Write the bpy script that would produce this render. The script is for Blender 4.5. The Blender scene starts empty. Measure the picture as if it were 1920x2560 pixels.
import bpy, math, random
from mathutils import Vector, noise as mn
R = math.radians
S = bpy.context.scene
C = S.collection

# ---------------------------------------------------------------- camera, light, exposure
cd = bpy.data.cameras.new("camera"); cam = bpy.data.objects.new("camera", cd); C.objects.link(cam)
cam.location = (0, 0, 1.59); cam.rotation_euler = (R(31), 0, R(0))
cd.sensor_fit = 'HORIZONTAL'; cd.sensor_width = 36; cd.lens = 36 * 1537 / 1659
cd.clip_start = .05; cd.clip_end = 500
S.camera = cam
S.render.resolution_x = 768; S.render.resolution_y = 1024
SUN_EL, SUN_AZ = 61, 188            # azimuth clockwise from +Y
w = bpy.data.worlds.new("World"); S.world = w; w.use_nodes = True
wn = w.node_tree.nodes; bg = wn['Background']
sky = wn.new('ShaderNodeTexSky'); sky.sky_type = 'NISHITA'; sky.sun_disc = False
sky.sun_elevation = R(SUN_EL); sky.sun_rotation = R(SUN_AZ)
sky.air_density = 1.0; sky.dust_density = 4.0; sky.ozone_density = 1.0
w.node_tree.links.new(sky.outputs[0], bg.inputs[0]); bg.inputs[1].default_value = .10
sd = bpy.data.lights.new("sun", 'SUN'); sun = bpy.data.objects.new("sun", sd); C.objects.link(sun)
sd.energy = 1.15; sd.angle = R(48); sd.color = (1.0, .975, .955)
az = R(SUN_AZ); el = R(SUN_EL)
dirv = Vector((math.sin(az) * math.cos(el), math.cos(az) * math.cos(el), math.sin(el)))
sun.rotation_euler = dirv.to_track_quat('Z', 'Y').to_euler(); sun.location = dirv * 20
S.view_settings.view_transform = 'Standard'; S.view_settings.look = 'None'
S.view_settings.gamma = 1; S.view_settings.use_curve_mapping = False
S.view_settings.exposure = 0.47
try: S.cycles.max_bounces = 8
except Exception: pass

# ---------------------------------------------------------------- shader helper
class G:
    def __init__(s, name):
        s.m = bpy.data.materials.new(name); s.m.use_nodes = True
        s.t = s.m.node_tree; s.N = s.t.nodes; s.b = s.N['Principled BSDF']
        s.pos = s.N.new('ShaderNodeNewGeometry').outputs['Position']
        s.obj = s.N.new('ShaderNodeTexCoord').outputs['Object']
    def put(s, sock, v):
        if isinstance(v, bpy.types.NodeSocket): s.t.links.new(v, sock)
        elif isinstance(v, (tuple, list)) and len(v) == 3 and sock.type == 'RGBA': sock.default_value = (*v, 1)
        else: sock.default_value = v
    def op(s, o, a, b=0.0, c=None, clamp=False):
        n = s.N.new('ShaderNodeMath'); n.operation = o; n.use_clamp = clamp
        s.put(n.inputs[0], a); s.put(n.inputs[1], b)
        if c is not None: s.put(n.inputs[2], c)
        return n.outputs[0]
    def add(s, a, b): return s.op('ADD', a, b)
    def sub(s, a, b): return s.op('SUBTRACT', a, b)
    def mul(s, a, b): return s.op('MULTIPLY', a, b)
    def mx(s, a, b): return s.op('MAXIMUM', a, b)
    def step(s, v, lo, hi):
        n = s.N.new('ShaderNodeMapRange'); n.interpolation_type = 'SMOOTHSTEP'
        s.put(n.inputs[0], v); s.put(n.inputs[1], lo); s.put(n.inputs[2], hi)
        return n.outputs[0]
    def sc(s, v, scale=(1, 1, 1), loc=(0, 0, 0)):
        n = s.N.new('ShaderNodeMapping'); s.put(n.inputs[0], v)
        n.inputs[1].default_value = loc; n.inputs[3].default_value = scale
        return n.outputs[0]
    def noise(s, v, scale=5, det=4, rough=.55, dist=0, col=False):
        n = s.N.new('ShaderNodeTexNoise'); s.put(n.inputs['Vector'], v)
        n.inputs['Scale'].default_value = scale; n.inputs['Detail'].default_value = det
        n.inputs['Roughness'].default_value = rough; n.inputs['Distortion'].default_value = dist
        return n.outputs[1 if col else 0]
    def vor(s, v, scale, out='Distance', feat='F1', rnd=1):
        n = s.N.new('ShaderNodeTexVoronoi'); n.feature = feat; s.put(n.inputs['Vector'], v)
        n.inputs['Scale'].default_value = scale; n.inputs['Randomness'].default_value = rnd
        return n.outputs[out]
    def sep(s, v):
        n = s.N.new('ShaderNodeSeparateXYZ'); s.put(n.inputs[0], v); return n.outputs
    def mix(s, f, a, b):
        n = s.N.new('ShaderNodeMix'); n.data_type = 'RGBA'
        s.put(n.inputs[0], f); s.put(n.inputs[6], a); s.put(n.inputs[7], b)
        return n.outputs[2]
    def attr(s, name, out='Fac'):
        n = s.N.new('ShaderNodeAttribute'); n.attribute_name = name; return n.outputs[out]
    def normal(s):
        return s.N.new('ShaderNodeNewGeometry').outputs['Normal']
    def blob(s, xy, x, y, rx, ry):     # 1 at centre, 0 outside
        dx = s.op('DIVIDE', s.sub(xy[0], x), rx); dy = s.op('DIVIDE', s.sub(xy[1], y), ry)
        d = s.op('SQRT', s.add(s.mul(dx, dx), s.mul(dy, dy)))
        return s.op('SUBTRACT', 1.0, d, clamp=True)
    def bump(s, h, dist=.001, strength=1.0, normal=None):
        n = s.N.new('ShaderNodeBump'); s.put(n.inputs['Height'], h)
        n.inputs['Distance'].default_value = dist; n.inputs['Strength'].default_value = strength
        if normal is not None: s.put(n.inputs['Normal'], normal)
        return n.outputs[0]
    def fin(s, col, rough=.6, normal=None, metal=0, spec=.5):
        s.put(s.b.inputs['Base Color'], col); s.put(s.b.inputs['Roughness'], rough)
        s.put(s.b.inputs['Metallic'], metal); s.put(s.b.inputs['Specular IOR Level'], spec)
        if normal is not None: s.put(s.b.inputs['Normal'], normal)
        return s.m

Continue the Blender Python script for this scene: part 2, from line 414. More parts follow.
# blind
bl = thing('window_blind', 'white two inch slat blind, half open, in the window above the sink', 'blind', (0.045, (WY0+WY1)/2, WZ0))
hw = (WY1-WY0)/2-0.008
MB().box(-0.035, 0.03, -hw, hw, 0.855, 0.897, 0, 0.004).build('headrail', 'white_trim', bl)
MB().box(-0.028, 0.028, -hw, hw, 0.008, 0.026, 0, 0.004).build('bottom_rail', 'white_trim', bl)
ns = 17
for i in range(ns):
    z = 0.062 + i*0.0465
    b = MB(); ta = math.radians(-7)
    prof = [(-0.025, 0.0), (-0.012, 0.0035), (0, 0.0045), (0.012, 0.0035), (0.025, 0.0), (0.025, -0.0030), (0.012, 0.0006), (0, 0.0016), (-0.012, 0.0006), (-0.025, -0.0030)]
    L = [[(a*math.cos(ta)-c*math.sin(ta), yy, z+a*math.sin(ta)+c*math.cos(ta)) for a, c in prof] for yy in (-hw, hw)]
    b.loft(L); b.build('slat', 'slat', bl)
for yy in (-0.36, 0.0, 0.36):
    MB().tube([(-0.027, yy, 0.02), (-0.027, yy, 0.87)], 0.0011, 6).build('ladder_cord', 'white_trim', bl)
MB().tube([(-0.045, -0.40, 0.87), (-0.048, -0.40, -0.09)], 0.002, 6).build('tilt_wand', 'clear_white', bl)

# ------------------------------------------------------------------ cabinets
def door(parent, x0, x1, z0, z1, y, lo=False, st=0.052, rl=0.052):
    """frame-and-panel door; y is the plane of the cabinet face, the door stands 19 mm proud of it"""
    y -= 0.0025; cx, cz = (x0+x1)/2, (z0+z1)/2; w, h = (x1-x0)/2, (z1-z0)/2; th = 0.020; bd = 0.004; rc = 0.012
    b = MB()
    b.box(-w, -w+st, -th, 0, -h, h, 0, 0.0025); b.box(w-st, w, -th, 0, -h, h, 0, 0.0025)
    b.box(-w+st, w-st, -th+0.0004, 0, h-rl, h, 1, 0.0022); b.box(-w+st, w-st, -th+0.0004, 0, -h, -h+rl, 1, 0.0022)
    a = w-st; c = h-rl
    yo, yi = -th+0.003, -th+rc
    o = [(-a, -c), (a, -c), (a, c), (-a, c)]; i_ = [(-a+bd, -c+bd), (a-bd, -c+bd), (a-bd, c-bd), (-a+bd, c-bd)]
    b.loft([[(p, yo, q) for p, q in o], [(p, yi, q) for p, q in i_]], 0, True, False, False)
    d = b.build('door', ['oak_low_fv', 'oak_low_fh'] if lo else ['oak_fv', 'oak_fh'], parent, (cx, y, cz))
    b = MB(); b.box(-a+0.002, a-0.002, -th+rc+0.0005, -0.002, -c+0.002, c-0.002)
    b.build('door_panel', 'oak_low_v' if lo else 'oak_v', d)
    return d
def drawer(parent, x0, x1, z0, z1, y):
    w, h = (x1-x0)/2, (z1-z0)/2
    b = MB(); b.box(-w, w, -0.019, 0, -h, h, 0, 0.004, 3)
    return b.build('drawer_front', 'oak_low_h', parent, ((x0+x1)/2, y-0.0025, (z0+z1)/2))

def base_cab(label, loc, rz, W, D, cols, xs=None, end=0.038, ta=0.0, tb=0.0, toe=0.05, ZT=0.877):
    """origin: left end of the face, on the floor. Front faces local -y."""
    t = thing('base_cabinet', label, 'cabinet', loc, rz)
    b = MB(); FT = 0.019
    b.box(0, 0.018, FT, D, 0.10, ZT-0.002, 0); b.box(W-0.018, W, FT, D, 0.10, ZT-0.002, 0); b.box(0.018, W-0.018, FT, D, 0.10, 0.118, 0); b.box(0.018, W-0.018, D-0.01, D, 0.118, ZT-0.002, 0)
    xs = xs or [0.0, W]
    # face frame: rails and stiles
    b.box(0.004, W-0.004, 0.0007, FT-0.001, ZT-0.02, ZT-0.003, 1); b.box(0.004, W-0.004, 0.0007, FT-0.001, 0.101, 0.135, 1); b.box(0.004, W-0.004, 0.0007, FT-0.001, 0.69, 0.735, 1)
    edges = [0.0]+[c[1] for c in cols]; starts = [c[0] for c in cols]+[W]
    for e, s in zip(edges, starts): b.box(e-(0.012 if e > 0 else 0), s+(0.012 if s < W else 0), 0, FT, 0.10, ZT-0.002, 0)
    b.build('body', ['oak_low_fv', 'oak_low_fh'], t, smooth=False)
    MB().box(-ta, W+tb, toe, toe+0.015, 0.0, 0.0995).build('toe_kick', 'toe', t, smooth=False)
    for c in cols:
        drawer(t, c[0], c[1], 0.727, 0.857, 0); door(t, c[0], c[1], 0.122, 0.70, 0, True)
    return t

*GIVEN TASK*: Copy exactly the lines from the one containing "b.build('body', ['oak_low_fv', 'oak_low_fh'], t, smooth=False)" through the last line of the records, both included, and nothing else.

*CORRECT RESPONSE*:
    b.build('body', ['oak_low_fv', 'oak_low_fh'], t, smooth=False)
    MB().box(-ta, W+tb, toe, toe+0.015, 0.0, 0.0995).build('toe_kick', 'toe', t, smooth=False)
    for c in cols:
        drawer(t, c[0], c[1], 0.727, 0.857, 0); door(t, c[0], c[1], 0.122, 0.70, 0, True)
    return t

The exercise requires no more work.